Ukraine-Krieg.001

SOLDIERS WITHOUT DESTINY: THE TRAGEDY OF TAJIK MIGRANTS IN A FOREIGN WAR

A Reflection on Responsibility, Coercion, and Government Silence.

When bullets fly, those who have no right to speak are the first to die. This statement painfully reflects the reality faced by hundreds of Tajik migrants who have found themselves on the front lines of Russia’s war against Ukraine. A foreign war — one with no political, strategic, or ideological meaning for the Tajik nation — is today claiming the lives of its sons.

As of April 2025, according to data from the Ukrainian project “I Want to Live,” 931 citizens of Tajikistan have been recorded participating in military operations on the side of Russia. Of these, the deaths of 196 individuals have been confirmed. Among the dead are 18-year-old youths just stepping into life, as well as 70-year-old men still engaged in combat.

Recruitment of migrants into the war is not always voluntary. Many are lured under false promises — citizenship, debt forgiveness — or forcibly coerced in prisons, construction sites, and migrant detention centers. In harsher cases, individuals are subjected to violence, blackmail, and forced conscription.

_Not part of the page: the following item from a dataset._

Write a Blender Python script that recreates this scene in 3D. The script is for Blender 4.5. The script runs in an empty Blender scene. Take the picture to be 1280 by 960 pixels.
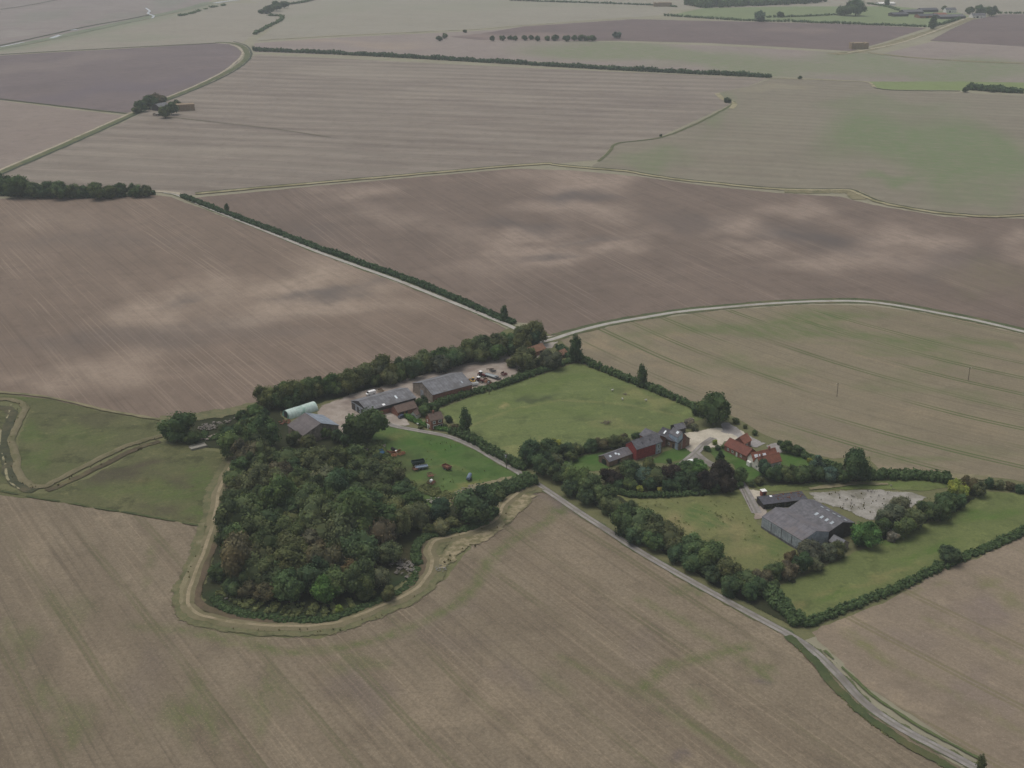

These actions directly contradict the legal standards of Tajikistan. Article 401 of the Criminal Code of the Republic of Tajikistan (“Mercenarism”) prohibits citizens from participating in foreign armed conflicts and prescribes imprisonment as punishment. Despite this, the official response from Tajik authorities remains insufficient.

The government’s silence on this issue is not neutrality; it is complicity. Parliament remains silent. The Ministry of Foreign Affairs remains silent. The nation’s leadership chooses to ignore this tragedy. Such inaction is unacceptable when citizens become tools of a foreign military strategy.

Meanwhile, within Russia itself, Central Asian migrants, especially Tajiks, face mounting pressure and systemic discrimination. Recent legislation has legalized xenophobia, severely restricting migrant rights and forcing them into exploitative labor under degrading conditions. Police raids, arbitrary deportations, and widespread harassment based on ethnic origin have become routine.

Today, the Tajik migrant in Russia is not treated as a citizen with rights but as an object of fear and political manipulation. His documents become instruments of blackmail, and his silence is a survival strategy in the face of continuous violence and threats. In this environment, participation in war becomes a logical extension of oppression: first, dignity is stripped away, then life itself.

 In this context, the state, whose duty is to protect its citizens, assumes instead the role of a passive observer. The problem is not only that Tajik citizens are being drawn into a foreign war, but also that the state, through its silence and indifference, forfeits its own moral and legal legitimacy.

Russia’s war against Ukraine is a blatant violation of international law and the UN Charter. It is an imperialistic, expansionist war that contradicts the right of nations to self-determination. No Tajik citizen is obligated to participate in a conflict born of foreign geopolitical ambitions.

 This is not Tajikistan’s war. It is not Tajik land, not a Tajik duty, not a Tajik history. Yet, it could become a stain on Tajikistan’s honor if left unaddressed, uncondemned, and unprevented.

Silence may be comfortable for the government, but it is a tragedy for the people.